Les femmes sont particulièrement à risque. «Nous sommes les femmes en noir», dit Mayada Al-Omari, une veuve ayant fui avec sa fille la milice qui a tué son mari.

«Des amies vendent leur ration alimentaire pour en racheter de moindre qualité», dit-elle, la main droite crispée sur un mouchoir.

D'autres sont poussées vers la prostitution. Rula Mohamed, jeune mère d'un garçon handicapé de 10 ans, ne compte plus les fois où elle a été abordée par des proxénètes. Elle porte maintenant le hijab pour avoir la paix.

«Beaucoup d'agences d'emploi ne sont pas très respectables, dit la jolie veuve. Quand elles demandent mon tour de poitrine pour un poste de secrétaire, je finis par comprendre. Les clients proviennent souvent des Émirats arabes unis et du Koweït.»

Combien d'Irakiennes sont poussées à pratiquer le «sexe de survie»? Les Irakiens sont peu bavards sur ce phénomène très tabou. Le groupe féministe Women's will, fondée par Hana Ibrahim, avance le chiffre de 50 000.

Le retour?

Même s'ils brûlent de rentrer au pays, la situation de sécurité en Irak les refroidit. Aouse Samari n'a pas vu ses parents depuis deux ans. Il a fui Bagdad après avoir été kidnappé et torturé par un groupe lié à Al-Qaeda. Ses ravisseurs ont menacé de tuer sa famille s'il revenait.

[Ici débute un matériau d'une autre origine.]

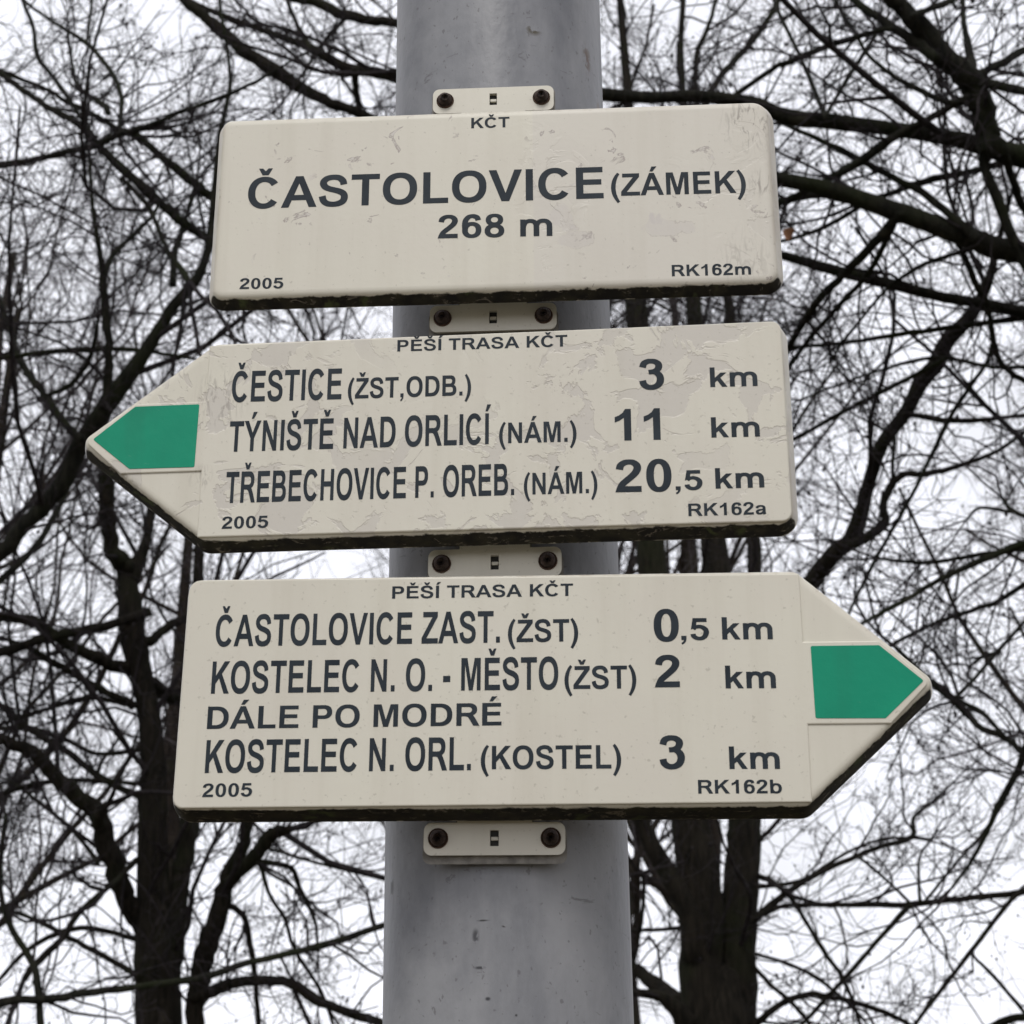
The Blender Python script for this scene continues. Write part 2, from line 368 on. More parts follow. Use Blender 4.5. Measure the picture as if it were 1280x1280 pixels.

«Je n'ai pas de vie ici mais je n'ai pas le choix de rester», dit l'ancien entrepreneur de 37 ans.

Combien sont rentrés en Irak ? Difficile de suivre les mouvements de cette population volatile. Seulement 10% des Irakiens envisagent de retourner au bercail, selon l'UNHCR.

Yaroub Ali et sa famille partiront en Norvège le 2 décembre où ils obtiendront le statut de réfugiés. Une mince consolation pour Yaroub qui rêve de retrouver sa mère, sa maison et ses dattiers à Bagdad.

«Nous avons ce dicton en Irak : la vie est mince, mais l'espoir est vaste», dit-il avec un petit sourire.